Les enjeux d’une réunification

Les divisions entre l’est et l’ouest ne sont pas seulement politiques, elles sont aussi logistiques et culturelles. Le gouvernement de Tripoli, soutenu par l’ONU, cherche à asseoir sa légitimité, tandis que le Parlement de l’est, appuyé par Haftar, maintient un contrôle ferme sur ses territoires. Ces municipales auraient pu être un pont entre les deux factions, mais les incidents récents montrent que la méfiance reste forte.

Pourtant, des signes d’espoir émergent. La HNEC, malgré les attaques et les obstacles, s’est dite déterminée à poursuivre son travail. La Manul, de son côté, a salué cet engagement, soulignant la capacité de la commission à garantir des opérations électorales crédibles dans des conditions difficiles.

Vers un avenir démocratique ?

Les élections municipales, bien qu’imparfaites, sont un rappel de la résilience des Libyens face à l’adversité. Chaque vote déposé dans une urne est un acte de foi en un avenir meilleur, dans un pays où la stabilité semble encore lointaine.

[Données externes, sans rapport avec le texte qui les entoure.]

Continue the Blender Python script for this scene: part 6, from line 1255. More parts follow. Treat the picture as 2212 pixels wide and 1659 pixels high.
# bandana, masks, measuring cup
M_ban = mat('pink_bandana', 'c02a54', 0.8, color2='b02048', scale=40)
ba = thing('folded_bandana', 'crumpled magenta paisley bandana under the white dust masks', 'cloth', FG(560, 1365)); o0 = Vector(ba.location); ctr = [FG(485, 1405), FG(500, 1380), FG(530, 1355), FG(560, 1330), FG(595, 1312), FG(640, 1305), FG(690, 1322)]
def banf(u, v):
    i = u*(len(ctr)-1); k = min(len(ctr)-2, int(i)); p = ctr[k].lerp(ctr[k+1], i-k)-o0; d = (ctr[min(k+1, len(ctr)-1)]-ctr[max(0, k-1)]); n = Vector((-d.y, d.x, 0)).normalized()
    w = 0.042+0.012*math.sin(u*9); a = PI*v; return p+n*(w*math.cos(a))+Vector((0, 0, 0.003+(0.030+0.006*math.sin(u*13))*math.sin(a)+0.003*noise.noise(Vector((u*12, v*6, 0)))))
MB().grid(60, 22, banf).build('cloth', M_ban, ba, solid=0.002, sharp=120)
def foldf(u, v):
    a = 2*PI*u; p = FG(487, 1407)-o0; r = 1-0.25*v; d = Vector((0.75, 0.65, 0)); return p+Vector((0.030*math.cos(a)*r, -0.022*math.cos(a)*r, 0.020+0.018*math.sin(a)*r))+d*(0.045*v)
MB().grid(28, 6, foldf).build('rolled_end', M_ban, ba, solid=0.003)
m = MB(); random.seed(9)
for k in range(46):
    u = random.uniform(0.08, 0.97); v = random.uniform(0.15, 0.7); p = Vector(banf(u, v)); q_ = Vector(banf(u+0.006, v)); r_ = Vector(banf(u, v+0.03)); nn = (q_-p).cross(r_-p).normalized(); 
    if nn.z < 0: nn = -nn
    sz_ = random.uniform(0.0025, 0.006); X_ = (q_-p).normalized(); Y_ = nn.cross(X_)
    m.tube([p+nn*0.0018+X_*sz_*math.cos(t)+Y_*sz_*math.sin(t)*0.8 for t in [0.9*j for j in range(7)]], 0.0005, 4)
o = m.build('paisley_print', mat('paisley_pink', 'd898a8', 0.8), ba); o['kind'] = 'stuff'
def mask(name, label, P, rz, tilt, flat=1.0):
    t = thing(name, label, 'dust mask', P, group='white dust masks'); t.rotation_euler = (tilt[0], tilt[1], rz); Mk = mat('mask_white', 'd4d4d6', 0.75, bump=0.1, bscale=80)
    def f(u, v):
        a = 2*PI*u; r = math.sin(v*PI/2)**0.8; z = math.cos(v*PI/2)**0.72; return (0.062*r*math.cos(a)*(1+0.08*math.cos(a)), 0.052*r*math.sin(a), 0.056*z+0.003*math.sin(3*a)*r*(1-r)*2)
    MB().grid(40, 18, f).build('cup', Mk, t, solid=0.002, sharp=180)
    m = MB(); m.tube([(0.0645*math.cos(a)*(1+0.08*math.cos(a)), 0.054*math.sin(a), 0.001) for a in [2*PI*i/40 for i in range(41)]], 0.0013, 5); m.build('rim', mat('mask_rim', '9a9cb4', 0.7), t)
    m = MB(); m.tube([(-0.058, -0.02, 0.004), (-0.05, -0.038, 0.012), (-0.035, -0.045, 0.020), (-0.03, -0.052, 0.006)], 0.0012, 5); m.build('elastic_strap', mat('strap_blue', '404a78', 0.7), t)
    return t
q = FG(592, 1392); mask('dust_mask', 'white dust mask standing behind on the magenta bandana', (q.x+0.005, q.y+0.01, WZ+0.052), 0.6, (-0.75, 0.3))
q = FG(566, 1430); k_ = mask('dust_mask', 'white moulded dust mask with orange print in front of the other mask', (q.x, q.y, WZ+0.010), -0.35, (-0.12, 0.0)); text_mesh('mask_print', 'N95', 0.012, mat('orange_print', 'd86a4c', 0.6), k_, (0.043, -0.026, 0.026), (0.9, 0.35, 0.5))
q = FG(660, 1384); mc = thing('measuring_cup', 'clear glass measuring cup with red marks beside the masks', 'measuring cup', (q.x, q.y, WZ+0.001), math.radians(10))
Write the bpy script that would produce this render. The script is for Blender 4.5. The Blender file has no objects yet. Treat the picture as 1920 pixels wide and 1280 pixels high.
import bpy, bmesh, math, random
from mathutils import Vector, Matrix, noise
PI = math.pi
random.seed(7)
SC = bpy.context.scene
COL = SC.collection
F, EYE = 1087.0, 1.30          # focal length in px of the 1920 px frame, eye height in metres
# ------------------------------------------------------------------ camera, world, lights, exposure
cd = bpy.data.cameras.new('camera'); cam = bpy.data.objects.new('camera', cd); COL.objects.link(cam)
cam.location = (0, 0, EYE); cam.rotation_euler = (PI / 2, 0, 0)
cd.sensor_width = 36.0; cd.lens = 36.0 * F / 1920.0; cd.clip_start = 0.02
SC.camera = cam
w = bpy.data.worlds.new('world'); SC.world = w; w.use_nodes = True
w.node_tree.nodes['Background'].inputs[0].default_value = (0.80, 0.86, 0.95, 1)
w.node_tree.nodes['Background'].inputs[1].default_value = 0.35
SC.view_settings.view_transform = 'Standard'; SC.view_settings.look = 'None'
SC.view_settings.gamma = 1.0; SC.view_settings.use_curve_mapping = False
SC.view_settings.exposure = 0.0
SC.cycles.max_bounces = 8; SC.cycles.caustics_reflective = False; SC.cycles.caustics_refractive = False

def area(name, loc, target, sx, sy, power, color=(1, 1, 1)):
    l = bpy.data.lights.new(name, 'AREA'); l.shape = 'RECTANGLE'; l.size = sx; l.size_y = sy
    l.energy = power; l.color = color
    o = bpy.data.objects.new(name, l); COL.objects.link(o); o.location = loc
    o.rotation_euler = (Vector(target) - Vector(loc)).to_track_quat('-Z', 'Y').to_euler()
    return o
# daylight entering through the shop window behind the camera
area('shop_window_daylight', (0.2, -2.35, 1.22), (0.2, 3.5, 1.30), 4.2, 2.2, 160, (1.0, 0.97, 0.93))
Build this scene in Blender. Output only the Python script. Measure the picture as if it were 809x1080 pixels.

Mais les défis restent immenses : la réunification nationale, la sécurité des scrutins, et la coopération entre les deux gouvernements exigent des efforts colossaux.

Pour l’heure, les Libyens qui ont pu voter, comme à Tripoli ou Al-Maya, montrent que l’aspiration à la démocratie est bien vivante. Reste à savoir si cet élan local pourra un jour se transformer en un mouvement national, capable de surmonter les fractures d’un pays à la croisée des chemins.

Résumé des points clés :

  • Les élections municipales, rares en Libye, ont attiré 46 % de participation à 15h00.
  • 27 municipalités, principalement dans l’est, ont vu leur scrutin annulé.
  • Des incidents violents ont perturbé le vote dans l’ouest, notamment à Zliten et Zawiya.
  • La HNEC et la Manul restent déterminées à promouvoir la démocratie malgré les obstacles.

En attendant, chaque bulletin déposé est un pas de plus vers une Libye où la voix du peuple pourrait enfin résonner sans entraves. Mais dans un pays où les divisions sont profondes, la démocratie reste un défi à relever, scrutin après scrutin.